Ahead of a scheduled announcement by the Korea Federation of Banks (KFB) this week, the Korean Financial Industry Union (KFIU) voted to strike in September to protest the introduction of a government-promoted performance-based salary system.

The union supported the strike with 95.7 percent of the vote, held Tuesday afternoon with a turnout of 87 percent.

“Introduction of the performance-based salary system is designed to oust bad performers,” said the KFIU in a statement. “Despite the vacation season, 82,633 members of the union voted to protest the plan, which proves a consensus on the issue.”

If the union achieves an industry-level strike in September, it will be the first in two years.

The KFB is going to unveil guidelines for commercial banks to adopt the new salary system, which will widen the difference between salaries of the top performers and worst performers to 40 percent.

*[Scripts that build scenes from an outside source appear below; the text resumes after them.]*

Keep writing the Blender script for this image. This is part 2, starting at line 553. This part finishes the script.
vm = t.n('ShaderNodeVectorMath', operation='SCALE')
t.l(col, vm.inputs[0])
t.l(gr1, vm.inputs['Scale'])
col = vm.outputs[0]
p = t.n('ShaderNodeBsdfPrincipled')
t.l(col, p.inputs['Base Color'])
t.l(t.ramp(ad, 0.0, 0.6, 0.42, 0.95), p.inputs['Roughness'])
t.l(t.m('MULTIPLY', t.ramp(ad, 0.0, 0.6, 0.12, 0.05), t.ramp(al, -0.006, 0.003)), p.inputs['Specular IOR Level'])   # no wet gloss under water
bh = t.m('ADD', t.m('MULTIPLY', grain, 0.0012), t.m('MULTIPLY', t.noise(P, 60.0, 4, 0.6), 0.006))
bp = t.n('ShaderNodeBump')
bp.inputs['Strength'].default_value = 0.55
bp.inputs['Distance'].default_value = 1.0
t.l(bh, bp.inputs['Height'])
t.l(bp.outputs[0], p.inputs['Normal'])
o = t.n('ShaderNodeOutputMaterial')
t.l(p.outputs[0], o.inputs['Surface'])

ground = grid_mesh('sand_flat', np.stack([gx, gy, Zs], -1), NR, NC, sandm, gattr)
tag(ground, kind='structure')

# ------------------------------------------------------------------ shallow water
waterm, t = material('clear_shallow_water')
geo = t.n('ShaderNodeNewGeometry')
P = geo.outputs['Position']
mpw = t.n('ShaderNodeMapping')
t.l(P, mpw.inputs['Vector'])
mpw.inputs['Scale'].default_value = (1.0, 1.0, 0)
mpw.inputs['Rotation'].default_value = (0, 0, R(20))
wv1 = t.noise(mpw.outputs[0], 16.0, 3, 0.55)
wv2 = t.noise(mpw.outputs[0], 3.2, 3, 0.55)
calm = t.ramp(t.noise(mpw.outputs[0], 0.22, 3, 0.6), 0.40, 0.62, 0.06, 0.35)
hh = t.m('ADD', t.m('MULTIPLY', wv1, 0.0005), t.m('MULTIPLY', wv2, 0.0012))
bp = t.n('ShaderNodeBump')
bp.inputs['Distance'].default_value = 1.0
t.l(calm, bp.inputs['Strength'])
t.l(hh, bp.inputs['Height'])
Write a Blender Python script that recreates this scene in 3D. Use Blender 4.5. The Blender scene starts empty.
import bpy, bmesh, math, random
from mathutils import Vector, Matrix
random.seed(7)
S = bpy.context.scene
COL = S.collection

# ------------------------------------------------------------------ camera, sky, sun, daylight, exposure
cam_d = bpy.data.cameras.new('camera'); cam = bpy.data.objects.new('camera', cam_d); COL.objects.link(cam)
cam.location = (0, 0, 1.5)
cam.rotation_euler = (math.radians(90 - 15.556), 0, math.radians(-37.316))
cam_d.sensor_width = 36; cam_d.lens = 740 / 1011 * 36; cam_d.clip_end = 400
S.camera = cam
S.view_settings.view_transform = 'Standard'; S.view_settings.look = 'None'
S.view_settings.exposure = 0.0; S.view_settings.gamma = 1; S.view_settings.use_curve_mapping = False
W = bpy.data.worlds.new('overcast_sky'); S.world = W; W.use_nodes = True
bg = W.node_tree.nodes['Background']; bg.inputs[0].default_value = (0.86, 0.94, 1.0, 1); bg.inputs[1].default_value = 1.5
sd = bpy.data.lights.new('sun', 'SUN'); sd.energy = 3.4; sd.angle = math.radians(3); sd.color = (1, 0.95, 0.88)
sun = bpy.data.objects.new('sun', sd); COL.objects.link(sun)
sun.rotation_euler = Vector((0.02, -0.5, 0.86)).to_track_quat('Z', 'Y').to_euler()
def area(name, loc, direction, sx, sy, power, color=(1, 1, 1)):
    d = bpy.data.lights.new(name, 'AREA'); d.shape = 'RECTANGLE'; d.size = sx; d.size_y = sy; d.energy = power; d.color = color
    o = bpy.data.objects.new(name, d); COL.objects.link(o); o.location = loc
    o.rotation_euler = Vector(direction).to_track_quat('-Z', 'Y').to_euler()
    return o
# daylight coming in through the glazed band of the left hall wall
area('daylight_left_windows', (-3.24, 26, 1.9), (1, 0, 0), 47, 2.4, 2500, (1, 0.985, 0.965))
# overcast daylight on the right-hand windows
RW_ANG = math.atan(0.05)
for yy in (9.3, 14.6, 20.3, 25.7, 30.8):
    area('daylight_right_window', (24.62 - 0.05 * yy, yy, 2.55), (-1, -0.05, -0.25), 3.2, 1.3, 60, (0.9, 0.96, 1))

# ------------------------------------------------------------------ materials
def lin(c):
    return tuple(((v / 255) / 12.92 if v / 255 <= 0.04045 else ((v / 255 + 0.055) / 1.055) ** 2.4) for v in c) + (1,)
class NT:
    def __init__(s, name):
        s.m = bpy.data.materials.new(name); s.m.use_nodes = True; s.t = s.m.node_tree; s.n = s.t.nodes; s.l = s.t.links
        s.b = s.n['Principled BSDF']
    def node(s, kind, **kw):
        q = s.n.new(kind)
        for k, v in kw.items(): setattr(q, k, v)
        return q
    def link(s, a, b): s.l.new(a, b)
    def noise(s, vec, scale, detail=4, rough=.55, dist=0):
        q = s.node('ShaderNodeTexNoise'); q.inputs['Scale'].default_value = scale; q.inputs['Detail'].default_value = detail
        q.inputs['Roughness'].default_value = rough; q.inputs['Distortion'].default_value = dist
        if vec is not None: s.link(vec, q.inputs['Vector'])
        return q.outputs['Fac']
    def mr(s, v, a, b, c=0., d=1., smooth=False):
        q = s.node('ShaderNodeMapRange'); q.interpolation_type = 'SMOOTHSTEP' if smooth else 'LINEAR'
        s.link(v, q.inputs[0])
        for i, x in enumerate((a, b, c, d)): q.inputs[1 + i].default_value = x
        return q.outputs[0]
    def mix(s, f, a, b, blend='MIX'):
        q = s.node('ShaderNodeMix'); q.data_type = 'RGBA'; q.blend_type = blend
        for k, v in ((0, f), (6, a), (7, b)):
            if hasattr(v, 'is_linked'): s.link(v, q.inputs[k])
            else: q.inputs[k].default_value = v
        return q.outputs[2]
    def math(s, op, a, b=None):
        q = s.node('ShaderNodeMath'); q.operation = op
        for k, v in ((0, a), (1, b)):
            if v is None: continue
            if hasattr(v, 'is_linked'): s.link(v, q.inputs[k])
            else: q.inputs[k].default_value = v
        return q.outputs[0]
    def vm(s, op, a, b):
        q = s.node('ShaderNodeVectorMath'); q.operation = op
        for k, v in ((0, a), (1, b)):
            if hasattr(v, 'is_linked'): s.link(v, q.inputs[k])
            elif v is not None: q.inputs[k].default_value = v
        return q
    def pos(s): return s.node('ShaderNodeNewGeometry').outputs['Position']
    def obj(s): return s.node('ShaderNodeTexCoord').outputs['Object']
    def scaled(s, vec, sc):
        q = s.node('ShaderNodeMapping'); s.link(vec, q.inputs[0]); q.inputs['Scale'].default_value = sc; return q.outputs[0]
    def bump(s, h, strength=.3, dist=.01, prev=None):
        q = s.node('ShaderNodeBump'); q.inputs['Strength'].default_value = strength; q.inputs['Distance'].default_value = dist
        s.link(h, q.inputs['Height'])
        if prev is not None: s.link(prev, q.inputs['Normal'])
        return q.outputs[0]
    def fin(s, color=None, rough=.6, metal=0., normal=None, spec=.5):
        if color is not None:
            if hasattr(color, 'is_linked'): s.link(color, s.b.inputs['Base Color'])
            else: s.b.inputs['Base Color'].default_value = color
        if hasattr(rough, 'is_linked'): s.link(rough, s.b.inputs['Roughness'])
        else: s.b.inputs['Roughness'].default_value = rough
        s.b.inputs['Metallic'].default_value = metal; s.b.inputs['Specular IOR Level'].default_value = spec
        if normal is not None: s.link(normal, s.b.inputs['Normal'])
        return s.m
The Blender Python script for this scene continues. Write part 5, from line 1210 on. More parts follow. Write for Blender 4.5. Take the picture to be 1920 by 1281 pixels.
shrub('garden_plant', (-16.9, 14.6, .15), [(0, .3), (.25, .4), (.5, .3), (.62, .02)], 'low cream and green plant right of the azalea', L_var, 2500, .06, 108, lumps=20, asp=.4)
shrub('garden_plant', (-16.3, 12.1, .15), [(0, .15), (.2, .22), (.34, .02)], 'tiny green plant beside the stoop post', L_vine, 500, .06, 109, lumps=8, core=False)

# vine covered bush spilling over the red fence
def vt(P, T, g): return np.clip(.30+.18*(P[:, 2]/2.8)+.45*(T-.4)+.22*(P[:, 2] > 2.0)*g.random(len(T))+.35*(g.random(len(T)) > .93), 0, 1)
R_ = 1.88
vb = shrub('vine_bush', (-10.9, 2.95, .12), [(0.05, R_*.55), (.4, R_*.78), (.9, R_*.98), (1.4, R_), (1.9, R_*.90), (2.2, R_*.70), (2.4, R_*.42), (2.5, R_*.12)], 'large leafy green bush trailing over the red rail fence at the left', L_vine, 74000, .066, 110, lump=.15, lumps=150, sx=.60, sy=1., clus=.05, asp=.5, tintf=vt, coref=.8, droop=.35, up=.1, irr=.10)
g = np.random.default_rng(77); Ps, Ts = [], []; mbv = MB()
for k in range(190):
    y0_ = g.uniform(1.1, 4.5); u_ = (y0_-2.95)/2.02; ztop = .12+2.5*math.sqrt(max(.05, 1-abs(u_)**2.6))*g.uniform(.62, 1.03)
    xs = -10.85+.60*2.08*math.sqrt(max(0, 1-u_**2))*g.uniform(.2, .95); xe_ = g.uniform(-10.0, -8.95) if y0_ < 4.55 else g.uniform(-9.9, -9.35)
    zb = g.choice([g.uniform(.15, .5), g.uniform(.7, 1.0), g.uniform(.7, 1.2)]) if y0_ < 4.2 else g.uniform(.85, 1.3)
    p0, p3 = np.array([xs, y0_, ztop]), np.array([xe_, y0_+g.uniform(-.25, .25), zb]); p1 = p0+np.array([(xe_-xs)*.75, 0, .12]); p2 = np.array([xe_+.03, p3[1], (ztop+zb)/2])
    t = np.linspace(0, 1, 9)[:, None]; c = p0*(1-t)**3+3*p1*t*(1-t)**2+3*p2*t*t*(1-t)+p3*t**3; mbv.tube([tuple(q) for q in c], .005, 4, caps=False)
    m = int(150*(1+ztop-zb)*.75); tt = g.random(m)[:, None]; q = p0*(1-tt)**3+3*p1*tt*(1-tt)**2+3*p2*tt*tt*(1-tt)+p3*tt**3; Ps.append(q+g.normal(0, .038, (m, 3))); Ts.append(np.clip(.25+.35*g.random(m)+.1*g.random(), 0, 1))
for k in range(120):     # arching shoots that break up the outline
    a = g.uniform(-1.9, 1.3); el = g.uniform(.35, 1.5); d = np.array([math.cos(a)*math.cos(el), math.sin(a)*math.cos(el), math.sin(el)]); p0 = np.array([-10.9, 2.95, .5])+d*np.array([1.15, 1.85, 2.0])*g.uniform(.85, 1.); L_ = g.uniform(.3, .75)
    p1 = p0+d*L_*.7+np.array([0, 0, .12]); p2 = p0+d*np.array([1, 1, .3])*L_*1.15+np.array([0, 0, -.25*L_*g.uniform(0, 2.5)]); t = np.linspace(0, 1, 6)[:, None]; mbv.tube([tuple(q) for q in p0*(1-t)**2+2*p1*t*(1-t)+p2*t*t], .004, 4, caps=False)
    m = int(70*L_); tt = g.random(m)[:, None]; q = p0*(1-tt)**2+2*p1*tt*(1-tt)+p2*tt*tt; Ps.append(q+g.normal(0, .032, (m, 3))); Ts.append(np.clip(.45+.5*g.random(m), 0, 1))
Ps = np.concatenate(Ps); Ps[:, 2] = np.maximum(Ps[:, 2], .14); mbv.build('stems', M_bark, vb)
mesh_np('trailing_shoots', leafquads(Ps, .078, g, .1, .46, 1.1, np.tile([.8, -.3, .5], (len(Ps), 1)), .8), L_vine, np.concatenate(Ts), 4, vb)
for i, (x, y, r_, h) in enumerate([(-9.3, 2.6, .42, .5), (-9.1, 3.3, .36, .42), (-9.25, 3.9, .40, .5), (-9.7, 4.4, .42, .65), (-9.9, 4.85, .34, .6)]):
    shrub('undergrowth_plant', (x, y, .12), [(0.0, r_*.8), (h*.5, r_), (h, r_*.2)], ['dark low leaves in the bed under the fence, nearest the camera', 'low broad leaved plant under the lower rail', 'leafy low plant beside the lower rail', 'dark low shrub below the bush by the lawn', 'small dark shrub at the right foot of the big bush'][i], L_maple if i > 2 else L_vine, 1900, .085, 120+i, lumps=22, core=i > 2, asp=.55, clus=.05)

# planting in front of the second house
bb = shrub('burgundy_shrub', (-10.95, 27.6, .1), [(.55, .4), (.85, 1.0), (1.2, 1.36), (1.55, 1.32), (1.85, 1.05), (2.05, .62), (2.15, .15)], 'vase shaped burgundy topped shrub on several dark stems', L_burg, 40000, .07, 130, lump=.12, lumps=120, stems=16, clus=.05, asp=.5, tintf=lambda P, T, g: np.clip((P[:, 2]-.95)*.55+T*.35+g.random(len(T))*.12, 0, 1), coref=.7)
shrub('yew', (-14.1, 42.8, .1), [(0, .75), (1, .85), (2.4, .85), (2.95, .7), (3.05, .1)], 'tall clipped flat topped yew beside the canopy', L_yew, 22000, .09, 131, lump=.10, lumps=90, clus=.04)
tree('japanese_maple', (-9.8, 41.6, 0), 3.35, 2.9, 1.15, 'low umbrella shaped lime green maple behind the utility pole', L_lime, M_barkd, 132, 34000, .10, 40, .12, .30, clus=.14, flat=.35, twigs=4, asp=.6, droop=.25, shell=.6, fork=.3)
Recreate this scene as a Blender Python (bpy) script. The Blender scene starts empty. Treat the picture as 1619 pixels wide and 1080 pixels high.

According to the financial industry, the KFB commissioned a consulting firm to design the guidelines, whose main idea is to apply a performance-based system to all employees, including entry-level ones.

Most commercial banks have adopted the performance-based system in response to a government initiative to reform the financial industry, but the adoption was limited to executives and branch managers. The remaining employees are still subject to a seniority-based salary system that does not take differences of performance into account.

Due to a long-held tradition of seniority being considered the most important factor in compensation, the financial industry has been under fire for lax management, inefficiency and unfairly high salaries. President Park Geun-hye and Financial Services Commission Chairman Yim Jong-yong branded such traditions as a “refusal to change.”

Reportedly, the KFB guidelines include making a 30 percent difference in salaries of the best and worst performers at the manager level and a 20 percent difference at the ordinary employee level at the start of the system. The percentages will be raised to 40 percent at a maximum, according to industry insiders.

That is a tougher standard than recommended by the government earlier this year.

The FSC established performance-based guidelines for nine state-run financial institutions in February, hoping they would lead the use of the system in the industry. Within each employment level, the best-performing employee will get a 20 to 30 percent higher wage annually than the worst performing employee, according to the FSC plan.

“The guidelines are for private financial companies that seek profit,” said an official at KFB. “The purpose is to adopt a tougher performance-based system than public institutions.”

However, the official said the guidelines do not clarify when the banks need to raise the percentage to 40 percent.

The guidelines also say that evaluation of individual employees will account for 20 percent or more in calculating compensations. Currently, performances of teams to which an individual belongs are considered when estimating incentives.